For these reasons, the trial court judgment is vacated and this case is remanded to the trial court for further proceedings consistent with this opinion.
JUDGMENT VACATED; CASE REMANDED.
. Prior to the 1989 amendment, LSA-R.S. 23:1225(C)(1) stated as follows:
"C. (1) If an employee receives remuneration from: (a) benefits under the Louisiana worker’s compensation law, (b) old-age insurance benefits received under Title II of the Social Security Act to the extent not funded by the employee, (c) benefits under disability benefit plans in the proportion funded by an employer, and (d) any other worker’s compensation benefits, then compensation benefits under this Chapter shall be reduced, unless there is an agreement to the contrary between the employee and the employer liable for payment of the worker’s compensation benefit, so that the aggregate remuneration from (a) through (d) of this Subsection shall not exceed sixty-six and two-thirds percent of the average weekly wages of the employee at the time of the injury."

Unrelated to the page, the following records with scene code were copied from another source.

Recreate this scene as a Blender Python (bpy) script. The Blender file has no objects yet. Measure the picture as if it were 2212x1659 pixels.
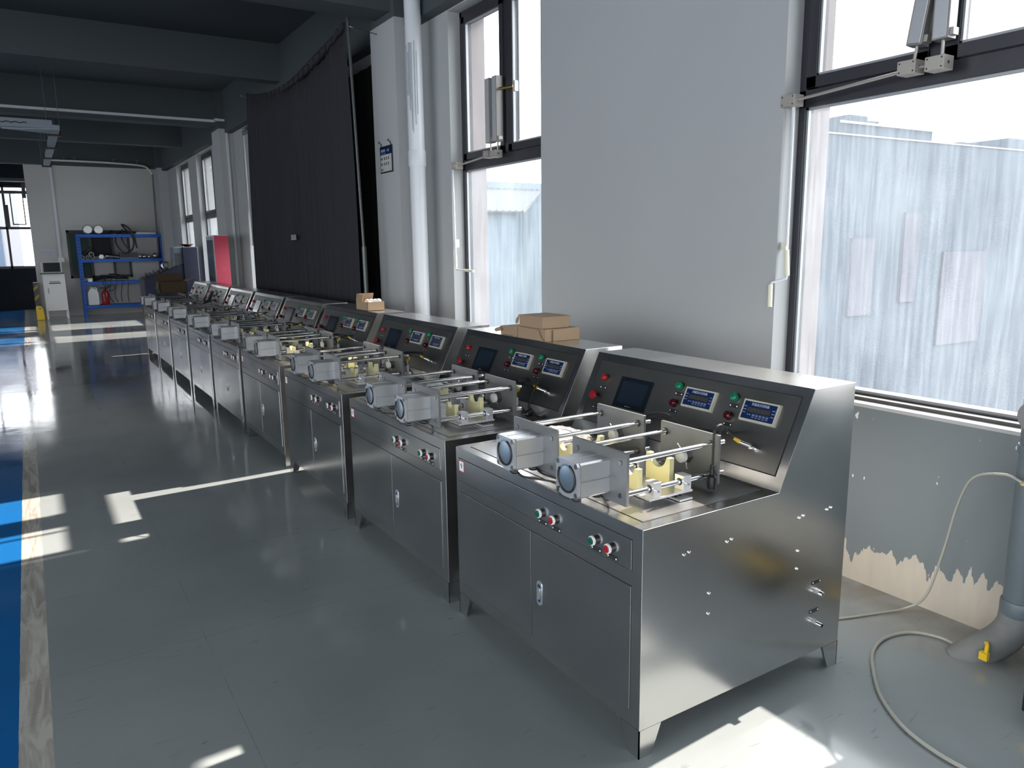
import bpy, bmesh, math, random
from mathutils import Matrix, Vector
from math import pi, sin, cos, radians
random.seed(7)
SC = bpy.context.scene
COL = SC.collection

# ---------------------------------------------------------------- camera, light, exposure
def basis(yaw, pitch, roll):
    f = Vector((sin(yaw)*cos(pitch), cos(yaw)*cos(pitch), sin(pitch)))
    r = Vector((cos(yaw), -sin(yaw), 0)); u = r.cross(f)
    c, s = cos(roll), sin(roll)
    return c*r+s*u, -s*r+c*u, f
cam = bpy.data.cameras.new('camera'); camo = bpy.data.objects.new('camera', cam); COL.objects.link(camo)
r_, u_, f_ = basis(0.5635, -0.1811, -0.0126)
mw = Matrix.Identity(4)
for i, v in enumerate((r_, u_, -f_)):
    for j in range(3): mw[j][i] = v[j]
mw.translation = (-1.4949, -1.6296, 1.6377)
camo.matrix_world = mw
cam.sensor_width = 36; cam.lens = 1629.47/2212*36; cam.clip_start = .05; cam.clip_end = 300
SC.camera = camo
SC.view_settings.view_transform = 'Standard'; SC.view_settings.look = 'None'
SC.view_settings.exposure = 1.28; SC.view_settings.gamma = 1; SC.view_settings.use_curve_mapping = False
W = bpy.data.worlds.new('sky'); SC.world = W; W.use_nodes = True
bg = W.node_tree.nodes['Background']; bg.inputs[0].default_value = (.93, .965, 1, 1); bg.inputs[1].default_value = 2.5
sun = bpy.data.lights.new('sun', 'SUN'); sun.energy = 8; sun.angle = radians(.6); sun.color = (1, .89, .77)
suno = bpy.data.objects.new('sun', sun); COL.objects.link(suno); suno.location = (12, 2, 12)
suno.rotation_euler = Vector((-1, -.045, -.73)).to_track_quat('-Z', 'Y').to_euler()

# ---------------------------------------------------------------- materials
MT = {}
def mat(name, col, rough=.5, metal=0, **k):
    m = bpy.data.materials.new(name); m.use_nodes = True; MT[name] = m
    nt = m.node_tree; b = nt.nodes['Principled BSDF']
    b.inputs['Base Color'].default_value = (*col, 1); b.inputs['Roughness'].default_value = rough
    b.inputs['Metallic'].default_value = metal
    if 'spec' in k: b.inputs['Specular IOR Level'].default_value = k['spec']
    if 'alpha' in k: b.inputs['Alpha'].default_value = k['alpha']
    if 'coat' in k: b.inputs['Coat Weight'].default_value = k['coat']; b.inputs['Coat Roughness'].default_value = .08
    if 'trans' in k: b.inputs['Transmission Weight'].default_value = k['trans']
    if 'emit' in k: b.inputs['Emission Color'].default_value = (*k['emit'], 1); b.inputs['Emission Strength'].default_value = k.get('es', 1)
    if 'sss' in k: b.inputs['Subsurface Weight'].default_value = k['sss']; b.inputs['Subsurface Radius'].default_value = (.02, .015, .01)
    v = k.get('var', .06)
    if v:
        tc = nt.nodes.new('ShaderNodeTexCoord'); mp = nt.nodes.new('ShaderNodeMapping'); n = nt.nodes.new('ShaderNodeTexNoise')
        mp.inputs['Scale'].default_value = k.get('sc', (1, 1, 1)); n.inputs['Scale'].default_value = k.get('ns', 6); n.inputs['Detail'].default_value = 4
        nt.links.new(tc.outputs['Object'], mp.inputs[0]); nt.links.new(mp.outputs[0], n.inputs[0])
        mx = nt.nodes.new('ShaderNodeMix'); mx.data_type = 'RGBA'
        mx.inputs[6].default_value = (*[c*(1-v) for c in col], 1); mx.inputs[7].default_value = (*[min(1, c*(1+v)) for c in col], 1)
        nt.links.new(n.outputs['Fac'], mx.inputs[0]); nt.links.new(mx.outputs[2], b.inputs['Base Color'])
        rv = k.get('rv', 0)
        if rv:
            mr = nt.nodes.new('ShaderNodeMapRange'); mr.inputs[1].default_value = .3; mr.inputs[2].default_value = .7
            mr.inputs[3].default_value = max(.02, rough-rv); mr.inputs[4].default_value = rough+rv
            nt.links.new(n.outputs['Fac'], mr.inputs[0]); nt.links.new(mr.outputs[0], b.inputs['Roughness'])
        if k.get('bump'):
            bp = nt.nodes.new('ShaderNodeBump'); bp.inputs['Strength'].default_value = k['bump']; bp.inputs['Distance'].default_value = .01
            n2 = nt.nodes.new('ShaderNodeTexNoise'); n2.inputs['Scale'].default_value = k.get('bs', 30); n2.inputs['Detail'].default_value = 3
            nt.links.new(mp.outputs[0], n2.inputs[0]); nt.links.new(n2.outputs['Fac'], bp.inputs['Height']); nt.links.new(bp.outputs[0], b.inputs['Normal'])
    return m

def steel(name, col, rough, sc):
    """brushed sheet steel: fine stretched grain plus broad handling smears"""
    m = mat(name, col, rough, 1, var=0); nt = m.node_tree; b = nt.nodes['Principled BSDF']; L = nt.links
    tc = nt.nodes.new('ShaderNodeTexCoord'); mp = nt.nodes.new('ShaderNodeMapping'); mp.inputs['Scale'].default_value = sc
    L.new(tc.outputs['Object'], mp.inputs[0])
    s = nt.nodes.new('ShaderNodeTexNoise'); s.inputs['Scale'].default_value = 3; s.inputs['Detail'].default_value = 4
    L.new(mp.outputs[0], s.inputs[0])
    a2 = nt.nodes.new('ShaderNodeMapRange'); a2.inputs[1].default_value = .3; a2.inputs[2].default_value = .7; a2.inputs[3].default_value = rough-.03; a2.inputs[4].default_value = rough+.05
    L.new(s.outputs['Fac'], a2.inputs[0]); L.new(a2.outputs[0], b.inputs['Roughness'])
    mx = nt.nodes.new('ShaderNodeMix'); mx.data_type = 'RGBA'; mx.inputs[6].default_value = (*[c*.95 for c in col], 1); mx.inputs[7].default_value = (*[c*1.05 for c in col], 1)
    L.new(s.outputs['Fac'], mx.inputs[0]); L.new(mx.outputs[2], b.inputs['Base Color'])
    return m

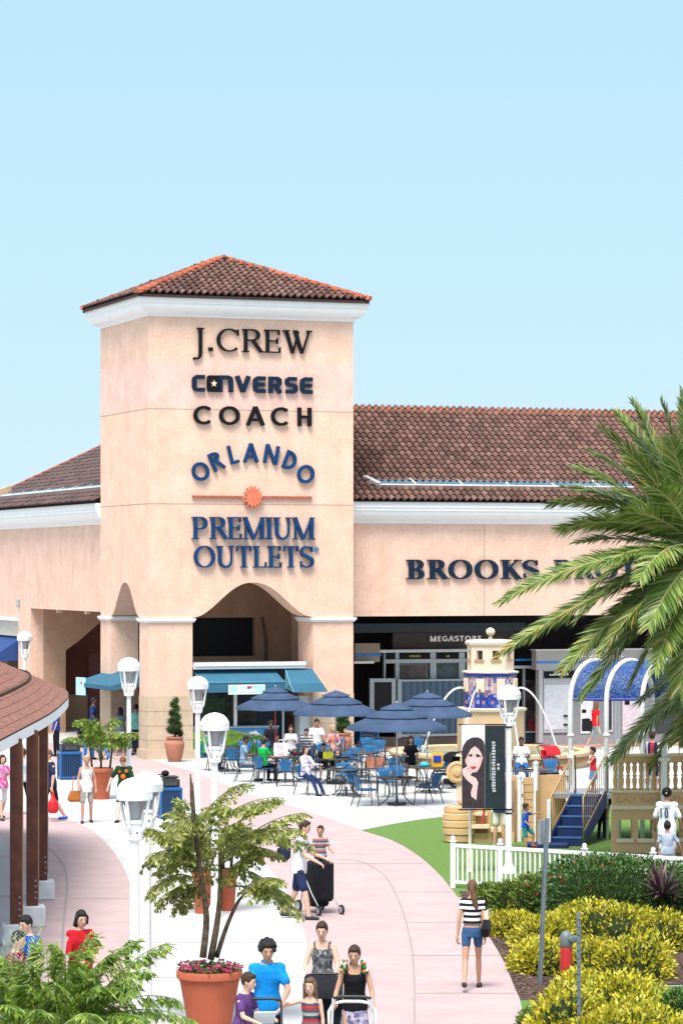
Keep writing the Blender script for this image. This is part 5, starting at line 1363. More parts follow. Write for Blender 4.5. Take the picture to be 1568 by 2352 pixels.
# ============================================================ terracotta pots (bodies; plants come later)
M_ter = mat('terracotta', (.40, .10, .05), .75, .25, var=.10, scale=4, bump=.1, bscale=20); M_soil = mat('potting_soil', (.05, .035, .025), .95, .1, var=.4, scale=20)
M_ter2 = mat('pale_terracotta', (.40, .165, .105), .8, .2, var=.08, scale=4)
def pot(t, w, h, m, style=0, z0=0):
    r = w / 2
    if style == 0: prof = [(r*.66, 0), (r*.90, h*.80), (r*.92, h*.81), (r*.92, h*.845), (r*.97, h*.855), (r, h*.87), (r, h*.985), (r*.98, h), (r*.90, h), (r*.88, h*.9)]
    else: prof = [(r*.60, 0), (r*.66, .03), (r*.85, h*.35), (r*.99, h*.68), (r, h*.74), (r*.95, h*.80), (r*.80, h*.86), (r*.78, h*.90), (r*.90, h*.94), (r*.92, h*.98), (r*.88, h), (r*.76, h), (r*.74, h*.9)]
    mb = MB(); mb.lathe(prof, 36, cap=False); p = mb.build('pot', m, t, angle=40)
    mb = MB(); mb.lathe([(prof[-1][0] + .01, h * .93), (.01, h * .95)], 24, cap=False); mb.build('soil', M_soil, t)
    return p
# ============================================================ pavilion at the left
M_shin = mat('shingles', (.225, .112, .083), .9, .1, var=.38, scale=11, bump=.8, bscale=26, detail=10)
M_wood = mat('brown_timber', (.105, .036, .022), .6, .3, var=.30, scale=5); M_wood2 = mat('tan_timber', (.35, .20, .11), .6, .3)
pv = thing('pavilion', (-5.4, 52, 0), 'shingle roofed pavilion on brown timber posts at the left edge', 'pavilion')
PO = Vector((-5.4, 52, 0))
ev_ = smooth_line([(-5.30, 36, 0), (-5.28, 44, 0), (-5.30, 50, 0), (-5.34, 55.5, 0), (-5.50, 60, 0), (-5.72, 63.6, 0), (-6.18, 67.2, 0), (-6.9, 69.0, 0), (-8.2, 70.2, 0), (-10, 70.8, 0), (-13, 71, 0)], 5)
ZEV = 3.54
def rdg(p): return Vector((-13.5, min(p.y, 60.5), 0))
def ring_(t, lift=0.0):
    out = []
    for p in ev_:
        q = p.lerp(rdg(p), t); d = (q - p).length; out.append(Vector((q.x, q.y, ZEV + .43 * min(d, 8.5 * t + 0) + lift)) - PO)
    return out
mb = MB()
ts = [i * .022 for i in range(24)] + [.56, .65, .75, .87, .999]
for i in range(len(ts) - 1):                          # shingle courses overlap, each lower edge stands proud
    a, b = ring_(ts[i], .014), ring_(ts[i + 1] + .004, .004)
    lo = ring_(ts[i], .0)
    n_ = len(a)
    for j in range(n_ - 1):
        mb.add([a[j], a[j+1], b[j+1], b[j]], [(0, 1, 2, 3)]); mb.add([lo[j], lo[j+1], a[j+1], a[j]], [(0, 1, 2, 3)])
mb.build('roof', M_shin, pv, fix=True)
mb = MB(); e0, e1 = ring_(0, -.02), ring_(0, -.20); e2 = ring_(.03, -.20)
for j in range(len(e0) - 1): mb.add([e0[j], e0[j+1], e1[j+1], e1[j]], [(0, 1, 2, 3)]); mb.add([e1[j], e1[j+1], e2[j+1], e2[j]], [(0, 1, 2, 3)])
mb.build('fascia', M_white, pv, fix=True)
mb = MB(); e1, e2 = ring_(.031, -.21), ring_(.9, -.3)
for j in range(len(e1) - 1): mb.add([e1[j], e1[j+1], e2[j+1], e2[j]], [(0, 1, 2, 3)])
mb.build('soffit', M_wood2, pv, fix=True)
mb = MB()
for q in (.10, .19, .28):
    P_ = ring_(q, .03); L_ = len(P_)
    jag = random.Random(int(q * 100)); i0, i1 = (12, 44)
    pts = [P_[i] + Vector((0, 0, jag.uniform(-.004, .012))) for i in range(i0, i1)]
    mb.tube(pts, .026, 5)
mb.build('shingle_shadow_line', mat('shingle_gap_shade', (.045, .022, .02), .9), pv)  # dark tubes laid on the roof, painted shadow gaps between shingle courses
for px, py, zz in ((37, 2172, 3.4), (74, 2128, 3.4), (97, 2066, 3.4)):
    p = gp(px, py) - PO; w_ = .20 if px != 97 else .19
    mb = MB(); mb.cbox((p.x, p.y, .18), .44, .44, .36, R(8), b=.02); mb.build('post_base', mat('base_white', (.62, .62, .62), .7), pv)
    mb = MB(); mb.cbox((p.x, p.y, (zz + .361) / 2), w_, w_, zz - .36, R(8), b=.012); po_ = mb.build('post', M_wood, pv)
    mb = MB(); mb.cbox((p.x + w_ / 2 + .012, p.y - .04, (zz + .4) / 2), .02, .06, zz - .6, R(8)); mb.build('trim', M_wood2, po_)
    for k in range(4): mb = MB(); mb.M = Matrix.Translation((p.x, p.y - w_ / 2 - .01, .5 + .1 * k)); mb.cbox((.07, 0, 0), .03, .02, .03); mb.build('bolt', M_galv, po_)
# ============================================================ playground
def Sx(x): return (1180 + x / 3.97) / 1.00446
def Sy(y): return (1640 + y / 3.97) / 1.00446
M_pt = mat('play_tan', (.58, .37, .185), .7, .3, var=.07, scale=3, bump=.1, bscale=20); M_pt2 = mat('play_cream', (.70, .56, .38), .7, .3, var=.05)
M_pw = mat('play_white', (.78, .78, .77), .45, .4, var=.02); M_ps = mat('play_navy', (.012, .03, .11), .6, .3, var=.1); M_ps2 = mat('play_step_edge', (.06, .16, .32), .55, .3)
M_rail = mat('rail_tan', (.42, .27, .115), .4, .4, .3); M_gy = mat('play_grey', (.30, .33, .35), .6)
PB = Vector((ax(1320, 68), 68, 0))
pl = thing('play_structure', PB, 'tan and white castle playground with blue stairs, arched blue canopy and balustrade', 'playground')
def L(p): return Vector(p) - PB
bl = L(gp(Sx(372), Sy(1244))); Wv = Vector((.66, -.10, 0)); Av = Vector((.60, 1.45, 0)); NS = 5; ZD = 1.06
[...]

. LSA-R.S. 23:1225(C)(1), as amended in 1989, states as follows:
C. (1) If an employee receives remuneration from: (a) benefits under the Louisiana Worker’s Compensation Law, (b) old-age insurance benefits received under Title II of the Social Security Act to the extent not funded by an employee, (c) benefits under disability benefit plans in the proportion funded by an employer, or (d) any other worker’s compensation benefit, so that the aggregate remuneration from (a) through (d) of this Subsection shall not exceed sixty-six and two-thirds of his average weekly wage.